__What the task requires__
Your output is the lines from the first one to the one containing "SC.camera = cam", repeated exactly, with images left out.
BEGIN Given material
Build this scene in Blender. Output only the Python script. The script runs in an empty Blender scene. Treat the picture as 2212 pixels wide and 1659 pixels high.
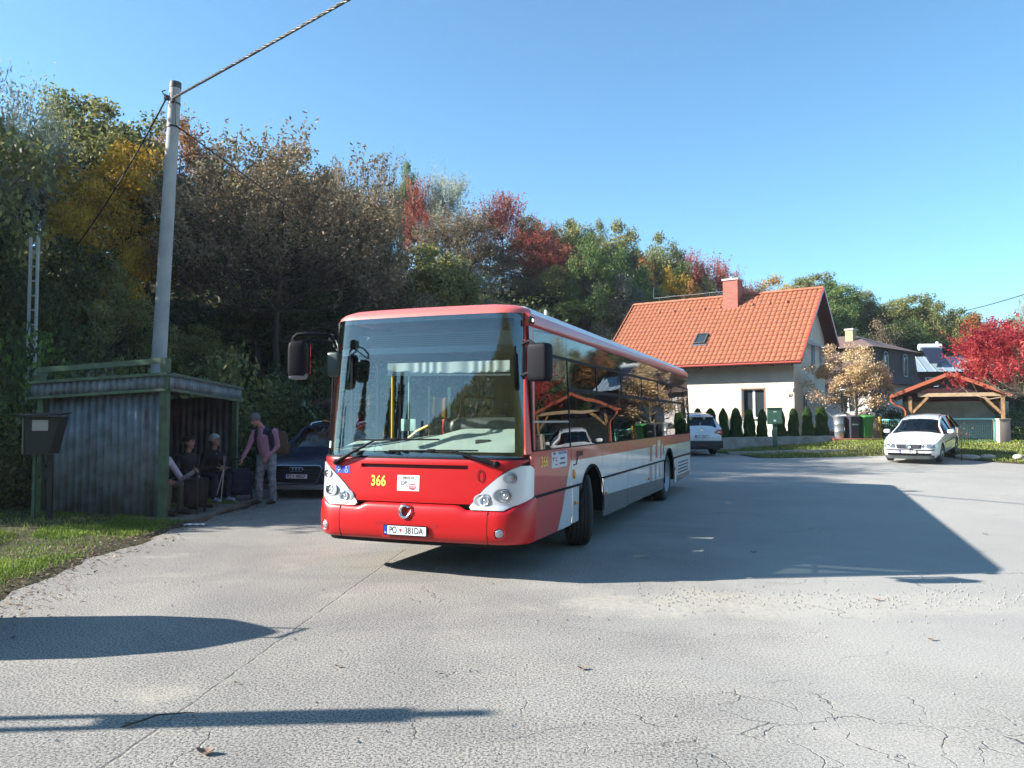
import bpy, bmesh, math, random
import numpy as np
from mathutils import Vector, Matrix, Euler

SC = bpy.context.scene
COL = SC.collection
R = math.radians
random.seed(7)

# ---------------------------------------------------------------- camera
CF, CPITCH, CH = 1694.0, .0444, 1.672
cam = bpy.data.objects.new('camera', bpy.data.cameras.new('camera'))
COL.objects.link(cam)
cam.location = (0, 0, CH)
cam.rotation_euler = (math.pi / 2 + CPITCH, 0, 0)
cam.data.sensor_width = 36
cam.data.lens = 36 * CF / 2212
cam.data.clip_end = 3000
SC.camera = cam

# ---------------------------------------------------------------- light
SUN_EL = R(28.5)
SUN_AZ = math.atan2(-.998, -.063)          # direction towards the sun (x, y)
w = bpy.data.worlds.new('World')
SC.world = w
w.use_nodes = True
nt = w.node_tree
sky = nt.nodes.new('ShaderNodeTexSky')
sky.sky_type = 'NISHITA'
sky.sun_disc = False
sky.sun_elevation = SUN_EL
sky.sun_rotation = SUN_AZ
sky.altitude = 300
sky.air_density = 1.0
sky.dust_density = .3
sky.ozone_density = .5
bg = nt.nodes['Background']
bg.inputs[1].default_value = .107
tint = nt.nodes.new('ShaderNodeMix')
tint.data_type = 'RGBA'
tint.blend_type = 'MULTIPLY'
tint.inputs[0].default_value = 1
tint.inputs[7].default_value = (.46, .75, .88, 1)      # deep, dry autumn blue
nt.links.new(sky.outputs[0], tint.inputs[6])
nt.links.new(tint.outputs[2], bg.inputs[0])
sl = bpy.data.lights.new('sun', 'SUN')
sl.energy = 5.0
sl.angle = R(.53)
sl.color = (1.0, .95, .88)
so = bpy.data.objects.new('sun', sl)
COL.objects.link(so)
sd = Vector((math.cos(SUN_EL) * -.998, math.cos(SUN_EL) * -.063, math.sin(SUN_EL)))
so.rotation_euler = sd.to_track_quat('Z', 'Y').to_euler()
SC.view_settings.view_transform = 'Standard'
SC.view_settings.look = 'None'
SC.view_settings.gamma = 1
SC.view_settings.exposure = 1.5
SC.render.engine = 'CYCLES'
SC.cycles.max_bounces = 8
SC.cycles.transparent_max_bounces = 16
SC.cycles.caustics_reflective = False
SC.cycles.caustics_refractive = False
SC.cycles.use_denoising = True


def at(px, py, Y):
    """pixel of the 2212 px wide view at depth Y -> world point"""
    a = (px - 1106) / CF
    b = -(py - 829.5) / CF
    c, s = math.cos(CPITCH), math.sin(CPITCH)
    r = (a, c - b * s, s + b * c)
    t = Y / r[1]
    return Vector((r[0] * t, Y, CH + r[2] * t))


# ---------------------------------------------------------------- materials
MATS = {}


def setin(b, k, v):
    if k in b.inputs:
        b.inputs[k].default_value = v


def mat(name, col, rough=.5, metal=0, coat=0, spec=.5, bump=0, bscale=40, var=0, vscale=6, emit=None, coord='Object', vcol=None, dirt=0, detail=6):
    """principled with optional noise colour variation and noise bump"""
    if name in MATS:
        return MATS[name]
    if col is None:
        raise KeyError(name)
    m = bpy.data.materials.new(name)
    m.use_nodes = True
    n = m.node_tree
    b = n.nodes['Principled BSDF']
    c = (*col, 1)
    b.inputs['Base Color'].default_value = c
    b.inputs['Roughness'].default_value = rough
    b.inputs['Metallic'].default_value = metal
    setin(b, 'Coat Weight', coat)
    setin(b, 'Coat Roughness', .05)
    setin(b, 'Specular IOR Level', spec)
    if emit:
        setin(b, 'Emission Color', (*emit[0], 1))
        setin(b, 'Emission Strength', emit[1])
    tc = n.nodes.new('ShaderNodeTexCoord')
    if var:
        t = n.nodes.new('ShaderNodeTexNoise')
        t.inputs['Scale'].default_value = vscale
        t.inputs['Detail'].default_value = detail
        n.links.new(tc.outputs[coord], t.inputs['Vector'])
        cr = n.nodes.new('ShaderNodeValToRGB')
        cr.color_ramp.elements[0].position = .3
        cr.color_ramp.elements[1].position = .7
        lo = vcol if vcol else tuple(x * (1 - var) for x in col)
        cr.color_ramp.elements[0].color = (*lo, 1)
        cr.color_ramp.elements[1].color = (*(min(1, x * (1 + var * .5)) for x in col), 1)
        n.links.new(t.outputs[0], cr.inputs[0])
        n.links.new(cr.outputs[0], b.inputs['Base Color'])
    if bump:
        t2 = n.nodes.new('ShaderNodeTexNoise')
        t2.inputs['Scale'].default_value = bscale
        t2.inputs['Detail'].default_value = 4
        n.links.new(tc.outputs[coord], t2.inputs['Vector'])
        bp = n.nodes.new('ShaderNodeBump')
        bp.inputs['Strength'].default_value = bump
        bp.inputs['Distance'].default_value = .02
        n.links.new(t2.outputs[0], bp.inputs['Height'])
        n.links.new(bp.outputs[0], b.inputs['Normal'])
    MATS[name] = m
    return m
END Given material
__Solution below__
Build this scene in Blender. Output only the Python script. The script runs in an empty Blender scene. Treat the picture as 2212 pixels wide and 1659 pixels high.
import bpy, bmesh, math, random
import numpy as np
from mathutils import Vector, Matrix, Euler

SC = bpy.context.scene
COL = SC.collection
R = math.radians
random.seed(7)

# ---------------------------------------------------------------- camera
CF, CPITCH, CH = 1694.0, .0444, 1.672
cam = bpy.data.objects.new('camera', bpy.data.cameras.new('camera'))
COL.objects.link(cam)
cam.location = (0, 0, CH)
cam.rotation_euler = (math.pi / 2 + CPITCH, 0, 0)
cam.data.sensor_width = 36
cam.data.lens = 36 * CF / 2212
cam.data.clip_end = 3000
SC.camera = cam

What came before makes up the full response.